_TASK DIRECTIONS_
Copy out every line of the records where the string "scene" occurs.

_SOURCE RECORDS_
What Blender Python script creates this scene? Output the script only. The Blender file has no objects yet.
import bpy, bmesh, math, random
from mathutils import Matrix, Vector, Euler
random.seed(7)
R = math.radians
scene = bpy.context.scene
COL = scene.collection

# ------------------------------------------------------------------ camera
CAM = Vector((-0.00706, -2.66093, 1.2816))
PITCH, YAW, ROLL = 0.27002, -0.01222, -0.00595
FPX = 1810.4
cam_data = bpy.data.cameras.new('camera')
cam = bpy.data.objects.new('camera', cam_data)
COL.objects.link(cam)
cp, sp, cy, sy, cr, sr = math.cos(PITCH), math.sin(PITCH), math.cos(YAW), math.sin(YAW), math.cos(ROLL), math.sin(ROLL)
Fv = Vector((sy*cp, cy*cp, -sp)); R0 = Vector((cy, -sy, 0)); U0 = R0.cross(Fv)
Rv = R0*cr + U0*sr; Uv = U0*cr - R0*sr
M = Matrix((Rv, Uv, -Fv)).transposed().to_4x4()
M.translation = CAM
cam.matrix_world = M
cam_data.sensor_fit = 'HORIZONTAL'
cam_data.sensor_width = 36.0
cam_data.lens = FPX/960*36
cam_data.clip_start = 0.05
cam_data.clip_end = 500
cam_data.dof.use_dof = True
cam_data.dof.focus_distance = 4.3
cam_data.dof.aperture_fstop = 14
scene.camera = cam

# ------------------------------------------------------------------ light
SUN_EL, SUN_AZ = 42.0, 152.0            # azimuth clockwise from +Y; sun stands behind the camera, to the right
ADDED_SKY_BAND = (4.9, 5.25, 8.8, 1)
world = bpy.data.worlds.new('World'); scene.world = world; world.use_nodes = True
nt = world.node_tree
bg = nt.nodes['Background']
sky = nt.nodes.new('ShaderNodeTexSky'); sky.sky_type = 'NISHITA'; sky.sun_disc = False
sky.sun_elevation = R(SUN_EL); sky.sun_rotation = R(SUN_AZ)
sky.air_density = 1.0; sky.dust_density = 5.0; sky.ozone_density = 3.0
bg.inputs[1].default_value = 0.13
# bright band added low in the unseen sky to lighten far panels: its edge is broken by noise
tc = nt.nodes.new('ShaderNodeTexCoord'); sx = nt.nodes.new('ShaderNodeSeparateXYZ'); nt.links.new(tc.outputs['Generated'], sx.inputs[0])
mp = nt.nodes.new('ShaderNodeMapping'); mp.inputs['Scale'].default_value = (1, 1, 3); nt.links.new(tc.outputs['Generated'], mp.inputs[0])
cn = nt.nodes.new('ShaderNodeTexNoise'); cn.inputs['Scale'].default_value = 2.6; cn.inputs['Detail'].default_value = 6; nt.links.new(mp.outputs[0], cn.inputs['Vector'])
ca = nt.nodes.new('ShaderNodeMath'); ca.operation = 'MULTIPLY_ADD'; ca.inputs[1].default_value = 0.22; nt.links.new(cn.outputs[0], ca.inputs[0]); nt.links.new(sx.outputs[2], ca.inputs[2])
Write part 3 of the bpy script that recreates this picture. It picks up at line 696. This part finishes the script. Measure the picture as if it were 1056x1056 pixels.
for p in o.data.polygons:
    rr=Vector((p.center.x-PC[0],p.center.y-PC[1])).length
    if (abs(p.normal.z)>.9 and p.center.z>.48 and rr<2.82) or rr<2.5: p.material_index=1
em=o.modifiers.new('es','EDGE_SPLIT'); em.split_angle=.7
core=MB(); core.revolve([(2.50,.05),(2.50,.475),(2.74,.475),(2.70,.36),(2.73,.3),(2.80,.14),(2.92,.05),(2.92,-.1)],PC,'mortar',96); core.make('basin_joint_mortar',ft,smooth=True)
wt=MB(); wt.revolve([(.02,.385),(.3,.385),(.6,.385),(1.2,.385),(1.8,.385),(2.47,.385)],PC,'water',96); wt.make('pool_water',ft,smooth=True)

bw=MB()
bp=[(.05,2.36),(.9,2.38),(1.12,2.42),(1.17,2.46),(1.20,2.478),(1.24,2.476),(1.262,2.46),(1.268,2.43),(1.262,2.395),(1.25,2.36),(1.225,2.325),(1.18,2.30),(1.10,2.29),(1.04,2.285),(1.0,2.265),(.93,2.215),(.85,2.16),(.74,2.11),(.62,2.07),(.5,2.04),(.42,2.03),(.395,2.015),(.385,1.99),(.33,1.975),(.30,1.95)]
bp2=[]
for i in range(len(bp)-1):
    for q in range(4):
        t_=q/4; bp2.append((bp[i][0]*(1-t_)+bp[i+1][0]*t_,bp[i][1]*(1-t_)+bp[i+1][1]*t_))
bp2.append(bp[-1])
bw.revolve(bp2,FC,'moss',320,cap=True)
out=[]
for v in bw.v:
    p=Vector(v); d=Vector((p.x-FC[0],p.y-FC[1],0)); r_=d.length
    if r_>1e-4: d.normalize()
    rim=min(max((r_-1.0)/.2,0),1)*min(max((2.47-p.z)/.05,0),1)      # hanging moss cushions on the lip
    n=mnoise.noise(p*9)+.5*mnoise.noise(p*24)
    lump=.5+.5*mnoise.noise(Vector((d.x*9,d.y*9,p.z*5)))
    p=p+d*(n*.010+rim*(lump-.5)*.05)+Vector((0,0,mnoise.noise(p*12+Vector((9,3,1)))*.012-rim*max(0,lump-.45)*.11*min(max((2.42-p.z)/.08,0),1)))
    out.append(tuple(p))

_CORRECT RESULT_
What Blender Python script creates this scene? Output the script only. The Blender file has no objects yet.
scene = bpy.context.scene
COL = scene.collection
scene.camera = cam
world = bpy.data.worlds.new('World'); scene.world = world; world.use_nodes = True